What should be the attitude of the democratic forces to this imperialist sponsored venture? There can be no doubt that it is imperative that those who stand by democracy must needs fight the further penetration of imperialism in all spheres of education. The democratic forces must compel the government to fulfil the directives of the Indian constitution which required the state to provide by 1960 'free and compulsory education for all children until they complete the age of of fourteen years' ('The Constitution of India', Government of India, New Delhi, 1977, p. 25). In those areas of elementary education where international funding has secured a dominant position resistance has to take different forms. The role assumed by the 'specialists' appointed by the international agencies in determining the educational needs of the Indian people must be fought tooth and nail. This has to be done by a careful monitoring of the content and methods of education, timely criticism and posing of alternatives. To cite two examples, the increasing pressure to incorporate in the school curriculum imperialist wisdom on the relation between population and poverty needs to be squarely opposed. Similarly, the pressure to revise the curriculum to suit the requirements of the middle class elite to the detriment of the first generation learners needs to be opposed. The Indian government has to be pressurised to continue to provide funds once the international agencies withdraw support. In the meantime it would appear that these imperialist-backed projects will lead to specific changes.

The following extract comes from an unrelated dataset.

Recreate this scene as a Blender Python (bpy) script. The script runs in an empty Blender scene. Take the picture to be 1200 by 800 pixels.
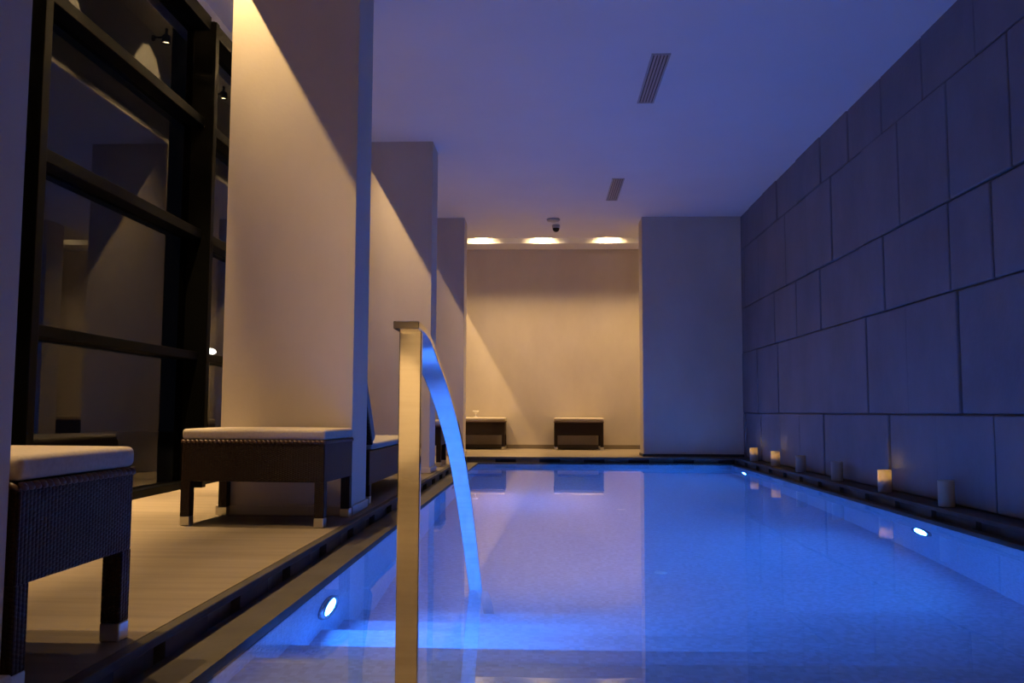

The reach of school education will expand in terms of more school buildings and teachers, the children of the poorest of parents will receive increased access to education, feudal opposition to the education of the poor will be weakened, a different climate will emerge to up-date curriculum and teaching methods to make them more child-centred.
For those who have worked in the sphere of education the dichotomy between producing a few 'brilliant' scholars and educating the mass of the children is a well-known issue. Education of the mass of children requires enormous flexibility, acceptance of different paces of learning, adoption of a variety of methods rather than one uniform method, placing greater emphasis on skills and processes of the production of knowledge than on information memorising and processing, which would enable children to build upon their own experience, reflect upon it and articulate their experiences and visions. In contrast to this philistine pedagogy heaps the dead weight of accumulated knowledge in the form of information upon the primary education of children and thus deadens their ability to produce and articulate knowledge.
The situation calls for both a careful study and monitoring of the developments in the sphere of education but also educating the labouring people of the potential dangers in such projects and opposing their retrogressive aspects. It is here that the absence of interest in education matters among Marxist-Leninists poses a serious problem. It is time serious attention is paid to educational questions as they go a long way to shaping the thinking of the people.